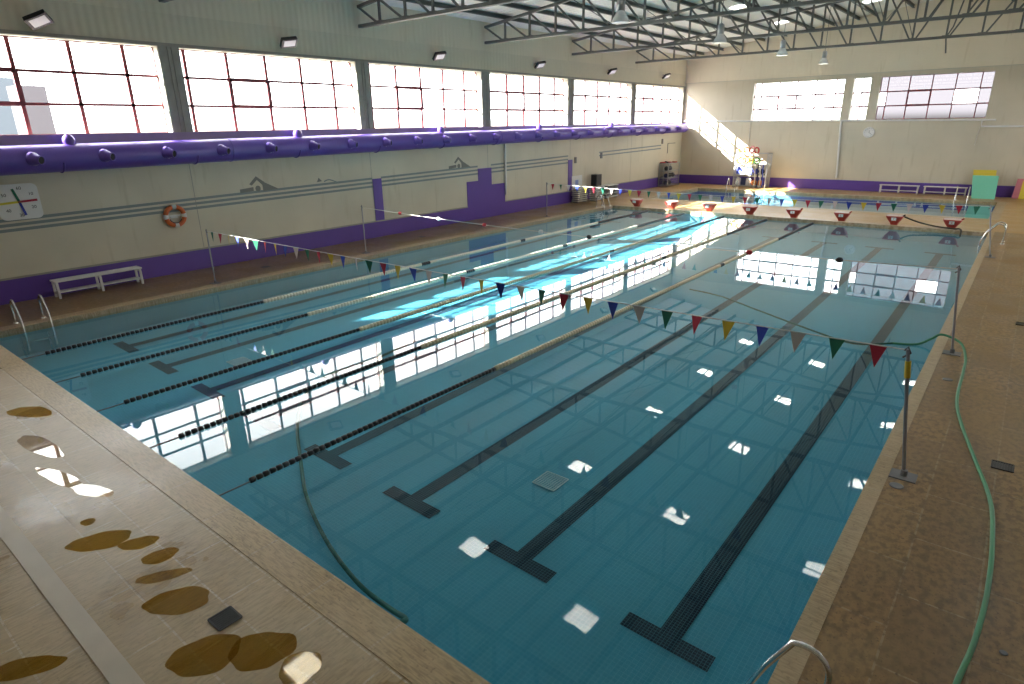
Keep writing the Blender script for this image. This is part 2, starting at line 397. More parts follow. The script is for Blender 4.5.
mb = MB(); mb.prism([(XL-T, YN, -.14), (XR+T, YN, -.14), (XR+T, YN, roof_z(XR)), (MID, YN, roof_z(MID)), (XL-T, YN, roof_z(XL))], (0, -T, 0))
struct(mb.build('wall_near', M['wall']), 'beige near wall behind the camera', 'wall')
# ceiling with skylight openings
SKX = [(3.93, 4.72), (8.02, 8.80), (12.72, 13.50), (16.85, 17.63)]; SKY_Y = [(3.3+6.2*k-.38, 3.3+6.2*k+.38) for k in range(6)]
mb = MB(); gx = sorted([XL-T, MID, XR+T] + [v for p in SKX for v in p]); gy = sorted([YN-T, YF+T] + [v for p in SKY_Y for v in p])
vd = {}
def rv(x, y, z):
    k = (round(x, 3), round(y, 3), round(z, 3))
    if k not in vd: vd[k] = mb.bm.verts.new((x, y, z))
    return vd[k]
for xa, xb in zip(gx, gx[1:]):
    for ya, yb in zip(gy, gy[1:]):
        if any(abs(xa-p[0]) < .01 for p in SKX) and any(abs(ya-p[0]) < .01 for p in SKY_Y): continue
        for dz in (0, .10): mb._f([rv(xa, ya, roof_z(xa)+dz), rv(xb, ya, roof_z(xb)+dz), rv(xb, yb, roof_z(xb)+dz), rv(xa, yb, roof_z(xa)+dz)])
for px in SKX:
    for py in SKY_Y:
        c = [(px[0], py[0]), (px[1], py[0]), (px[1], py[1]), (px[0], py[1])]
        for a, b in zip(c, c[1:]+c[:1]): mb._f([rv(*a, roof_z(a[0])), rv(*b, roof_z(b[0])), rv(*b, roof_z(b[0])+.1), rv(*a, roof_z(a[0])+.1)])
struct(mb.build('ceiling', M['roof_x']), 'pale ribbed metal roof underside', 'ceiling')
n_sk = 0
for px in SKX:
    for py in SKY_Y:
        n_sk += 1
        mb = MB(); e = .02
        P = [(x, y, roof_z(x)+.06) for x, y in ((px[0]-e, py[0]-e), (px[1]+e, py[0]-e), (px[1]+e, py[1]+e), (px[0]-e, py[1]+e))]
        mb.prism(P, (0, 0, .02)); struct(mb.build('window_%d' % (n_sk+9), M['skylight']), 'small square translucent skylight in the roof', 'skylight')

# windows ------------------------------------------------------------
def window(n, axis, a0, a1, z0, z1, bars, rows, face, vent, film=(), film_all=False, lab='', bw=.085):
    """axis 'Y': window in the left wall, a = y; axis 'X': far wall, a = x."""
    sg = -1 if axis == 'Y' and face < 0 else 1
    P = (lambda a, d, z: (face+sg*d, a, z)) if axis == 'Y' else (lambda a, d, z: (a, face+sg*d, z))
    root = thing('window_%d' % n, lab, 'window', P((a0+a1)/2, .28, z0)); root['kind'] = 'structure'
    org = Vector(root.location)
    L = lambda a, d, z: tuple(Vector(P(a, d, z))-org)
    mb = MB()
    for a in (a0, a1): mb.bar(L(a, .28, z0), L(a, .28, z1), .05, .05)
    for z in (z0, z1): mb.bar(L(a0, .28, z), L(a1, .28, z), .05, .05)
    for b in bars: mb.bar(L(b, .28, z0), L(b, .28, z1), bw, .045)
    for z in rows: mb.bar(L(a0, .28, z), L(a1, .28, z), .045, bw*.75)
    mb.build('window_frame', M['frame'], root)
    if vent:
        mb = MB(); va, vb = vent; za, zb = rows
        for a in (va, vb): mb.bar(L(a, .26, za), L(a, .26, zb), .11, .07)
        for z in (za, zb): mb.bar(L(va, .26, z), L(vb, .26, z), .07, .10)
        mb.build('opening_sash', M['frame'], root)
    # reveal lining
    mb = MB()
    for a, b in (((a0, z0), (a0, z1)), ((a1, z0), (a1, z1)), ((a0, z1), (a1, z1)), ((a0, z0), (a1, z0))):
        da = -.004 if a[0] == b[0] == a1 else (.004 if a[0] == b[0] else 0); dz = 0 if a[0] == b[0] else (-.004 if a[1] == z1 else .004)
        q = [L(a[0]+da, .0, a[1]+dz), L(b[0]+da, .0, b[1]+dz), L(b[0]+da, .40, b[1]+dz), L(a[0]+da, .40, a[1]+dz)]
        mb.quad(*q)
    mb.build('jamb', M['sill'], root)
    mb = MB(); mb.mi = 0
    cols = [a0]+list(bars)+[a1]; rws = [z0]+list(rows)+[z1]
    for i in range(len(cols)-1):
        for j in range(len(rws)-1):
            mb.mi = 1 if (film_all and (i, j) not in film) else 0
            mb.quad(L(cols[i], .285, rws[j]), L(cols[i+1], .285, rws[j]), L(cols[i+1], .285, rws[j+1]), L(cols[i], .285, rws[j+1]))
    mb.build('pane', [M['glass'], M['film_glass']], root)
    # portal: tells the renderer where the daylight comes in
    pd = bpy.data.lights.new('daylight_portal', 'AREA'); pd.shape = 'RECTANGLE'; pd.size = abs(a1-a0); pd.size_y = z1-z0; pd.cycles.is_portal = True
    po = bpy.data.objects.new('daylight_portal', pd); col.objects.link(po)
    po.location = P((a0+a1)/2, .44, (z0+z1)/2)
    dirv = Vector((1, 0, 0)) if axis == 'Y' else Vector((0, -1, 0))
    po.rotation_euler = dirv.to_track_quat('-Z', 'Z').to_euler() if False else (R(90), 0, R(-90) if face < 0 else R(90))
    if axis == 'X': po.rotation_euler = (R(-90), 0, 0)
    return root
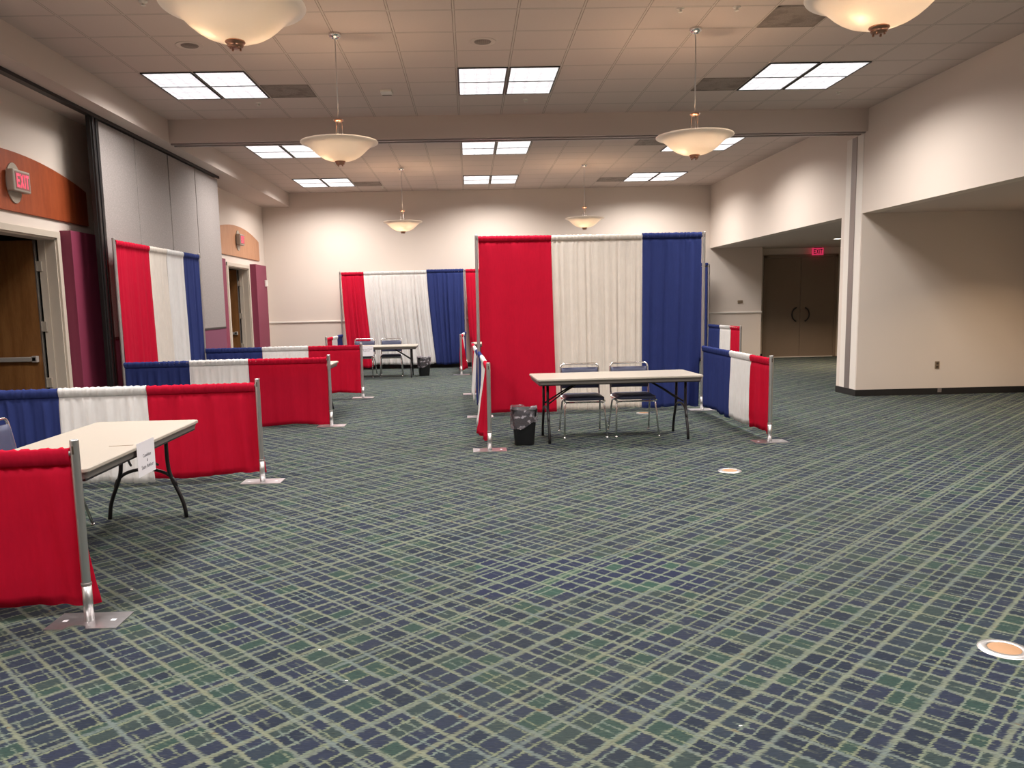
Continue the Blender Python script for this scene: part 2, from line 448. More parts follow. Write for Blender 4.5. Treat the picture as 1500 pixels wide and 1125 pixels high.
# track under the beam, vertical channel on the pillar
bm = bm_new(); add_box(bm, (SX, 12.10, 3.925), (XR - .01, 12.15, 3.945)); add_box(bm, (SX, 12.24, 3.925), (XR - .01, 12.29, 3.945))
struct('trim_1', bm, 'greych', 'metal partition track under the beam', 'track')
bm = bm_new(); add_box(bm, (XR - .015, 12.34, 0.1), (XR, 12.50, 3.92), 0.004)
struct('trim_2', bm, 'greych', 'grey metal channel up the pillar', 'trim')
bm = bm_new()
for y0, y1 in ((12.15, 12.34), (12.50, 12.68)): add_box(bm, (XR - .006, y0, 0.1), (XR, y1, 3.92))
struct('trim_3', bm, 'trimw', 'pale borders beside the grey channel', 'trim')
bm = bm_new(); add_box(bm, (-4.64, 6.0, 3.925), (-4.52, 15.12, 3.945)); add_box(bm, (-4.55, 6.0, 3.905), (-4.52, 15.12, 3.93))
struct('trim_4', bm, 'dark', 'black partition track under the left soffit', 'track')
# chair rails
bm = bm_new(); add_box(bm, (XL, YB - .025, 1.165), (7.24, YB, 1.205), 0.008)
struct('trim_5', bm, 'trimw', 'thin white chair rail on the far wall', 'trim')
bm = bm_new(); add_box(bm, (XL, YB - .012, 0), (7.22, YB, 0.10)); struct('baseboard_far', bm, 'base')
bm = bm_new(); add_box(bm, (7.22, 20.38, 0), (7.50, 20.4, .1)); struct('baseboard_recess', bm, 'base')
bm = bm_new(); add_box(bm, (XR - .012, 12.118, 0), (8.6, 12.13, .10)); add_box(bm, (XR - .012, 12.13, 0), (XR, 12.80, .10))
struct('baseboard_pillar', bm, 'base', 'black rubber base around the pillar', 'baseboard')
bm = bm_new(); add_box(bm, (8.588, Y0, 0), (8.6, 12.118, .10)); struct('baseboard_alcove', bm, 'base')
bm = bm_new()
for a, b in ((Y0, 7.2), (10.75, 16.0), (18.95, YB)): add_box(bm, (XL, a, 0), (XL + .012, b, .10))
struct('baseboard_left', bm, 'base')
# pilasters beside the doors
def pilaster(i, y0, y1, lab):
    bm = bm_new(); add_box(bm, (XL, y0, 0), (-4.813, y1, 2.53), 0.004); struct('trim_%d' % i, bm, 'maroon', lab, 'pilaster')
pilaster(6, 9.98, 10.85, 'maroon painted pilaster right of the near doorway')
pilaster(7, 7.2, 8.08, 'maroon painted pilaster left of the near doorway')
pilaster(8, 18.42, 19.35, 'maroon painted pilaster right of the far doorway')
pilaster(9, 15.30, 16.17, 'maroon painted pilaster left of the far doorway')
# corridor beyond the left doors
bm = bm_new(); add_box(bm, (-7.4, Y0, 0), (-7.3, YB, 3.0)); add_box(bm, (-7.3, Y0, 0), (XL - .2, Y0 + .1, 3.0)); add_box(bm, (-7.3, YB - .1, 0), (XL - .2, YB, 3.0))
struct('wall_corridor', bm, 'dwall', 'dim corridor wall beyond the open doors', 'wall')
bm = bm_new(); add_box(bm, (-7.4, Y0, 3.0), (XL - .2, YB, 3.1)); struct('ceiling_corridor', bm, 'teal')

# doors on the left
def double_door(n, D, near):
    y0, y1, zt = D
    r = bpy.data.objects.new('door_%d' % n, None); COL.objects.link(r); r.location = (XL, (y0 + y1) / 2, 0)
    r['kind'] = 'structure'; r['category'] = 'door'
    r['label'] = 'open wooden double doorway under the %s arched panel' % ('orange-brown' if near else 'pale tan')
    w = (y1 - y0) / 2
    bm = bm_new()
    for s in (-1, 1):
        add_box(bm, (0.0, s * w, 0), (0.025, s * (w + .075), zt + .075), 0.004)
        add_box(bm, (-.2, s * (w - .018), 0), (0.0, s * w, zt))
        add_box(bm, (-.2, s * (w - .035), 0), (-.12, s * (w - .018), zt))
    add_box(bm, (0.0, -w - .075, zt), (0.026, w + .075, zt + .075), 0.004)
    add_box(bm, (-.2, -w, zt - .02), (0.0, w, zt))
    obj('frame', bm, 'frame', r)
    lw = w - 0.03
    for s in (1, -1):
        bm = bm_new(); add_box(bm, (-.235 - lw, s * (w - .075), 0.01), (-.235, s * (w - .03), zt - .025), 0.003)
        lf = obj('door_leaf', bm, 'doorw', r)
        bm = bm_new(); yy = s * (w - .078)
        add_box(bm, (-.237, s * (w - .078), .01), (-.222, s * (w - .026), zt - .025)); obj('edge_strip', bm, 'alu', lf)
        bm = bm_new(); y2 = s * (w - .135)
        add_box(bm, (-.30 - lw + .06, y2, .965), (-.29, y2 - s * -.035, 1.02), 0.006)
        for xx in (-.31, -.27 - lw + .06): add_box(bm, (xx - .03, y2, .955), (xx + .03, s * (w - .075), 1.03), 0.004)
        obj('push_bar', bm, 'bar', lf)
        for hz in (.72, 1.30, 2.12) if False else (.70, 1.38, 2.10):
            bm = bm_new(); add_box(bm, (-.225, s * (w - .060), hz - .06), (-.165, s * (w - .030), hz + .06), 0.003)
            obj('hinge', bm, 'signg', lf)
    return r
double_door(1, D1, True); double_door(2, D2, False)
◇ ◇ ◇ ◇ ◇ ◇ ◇
_Problem to solve:_
Work through the records line by line and tally those holding "script". Reply with the number alone.

_Answer in full:_
2